Voluntary administrations set to rise as record numbers of ASX companies face collapse

Voluntary administration (VA) rates for listed companies look set to soar as directors of growing numbers of small and medium companies in financial dire straits, opt for administration as a potential lifeline for the business, rather than face personal exposure for insolvent trading.

Recent research has shown that nearly a third of all ASX-listed companies were close to insolvent in 2013, including more than half of the smallest 500 and 28 per cent of medium companies. [Source:  CPA Australia:  Audit Reports in Australia 2005 – 2013: Preliminary findings (September 2014).]

And of the more than 700 small and medium companies in serious financial distress, those in the energy and mining, consumer staples, industrials, health care and utilities sectors were at greatest risk of collapse.

“Small and medium companies are facing a perfect storm of financial woes”, said Antony Resnick, principal of turnaround and business advisory firm BRI Ferrier. 

“The capital markets have been brutal, making it especially challenging for small caps to fund working capital.  Coupled with low levels of consumer confidence, falling commodity export prices and stagnating household incomes, it’s no wonder many listed entities are struggling.  Many directors will not be in a position to vouch that their business is a going concern when statutory accounts and solvency declarations fall due on 30 September.”

Resnick commented that directors who had exhausted conventional funding options would be likely to turn to voluntary administration, leading to an uptick in VA cases in the months ahead. 

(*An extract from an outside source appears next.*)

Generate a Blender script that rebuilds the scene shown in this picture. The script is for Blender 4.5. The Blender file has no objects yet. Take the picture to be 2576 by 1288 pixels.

“ASIC statistics recorded a 28 per cent rise over the previous quarter in voluntary administrations in the three months to June 30, 2014.  We expect this upward trend to continue as more directors opt for a VA as a final resort attempt to salvage the business when the realization dawns that the company no longer has the means to continue trading.”

As an example, food manufacturer, Spring Gully Foods went into VA in April 2013. The company emerged from VA in July 2013 with a deed of company arrangement under which creditors agreed to the company’s plans to modernise manufacturing processes and make the entity more sustainable.  The business remains family-owned and controlled.

Resnick said that while voluntary administration was sometimes regarded as a precursor to liquidation, perceptions were changing and more companies were proactively using VAs as a positive tool to save the business. 

“If initiated early enough and the directors have a considered plan for restructuring the business, VAs can be a valuable lifeline, giving distressed companies the maximum chance of survival. There are many brands and businesses who have emerged successfully from the VA process including Darrell Lea, St Hilliers Group, Spring Gully Foods and many more.

“Administrators can implement many options that are not readily available to the directors, including capitalising debt using a deed of company arrangement or restructuring for the purposes of a backdoor listing.”

Gavin Robertson, principal of the commercial law group at M+K Lawyers said that directors often viewed voluntary administrations as a viable strategy to save the company because of the various benefits available to the company and directors. 

“The company gains a freeze on its creditors, giving it vital breathing space to restructure and preserve the value of company assets, including trading businesses, for the benefit of all stakeholders.

"And where assets sales are part of the solution the administrator will in most cases be able to achieve a better result than the directors because of their strong commercial reputation and ability to inject competitive tension into any bidding process. Additionally, shareholder and director approval are not required to carry out the sale which can save significant time and money.” 

Robertson added that another major advantage of a voluntary administration is that directors are protected from exposure to claims of insolvent trading which can leave them vulnerable to significant personal liabilities. 

“The law requires directors to protect the interests of creditors. They can be held personally liable if they incur debts once a company becomes insolvent. But by placing the company in voluntary administration, directors are protected from further liability and the company can then efficiently carry out a reconstruction.”

Robertson said that the chances of rehabilitating a company can be significantly improved if companies act at the earlier stages of financial distress. 

“Putting a company into administration is a finely balanced decision but at the end of the day, erring on the side of being proactive can allow the directors to preserve a measure of control over the company’s destiny and enhance their chances of saving it through a reconstruction that can mean the difference between liquidation and a new lease on life,” Robertson said.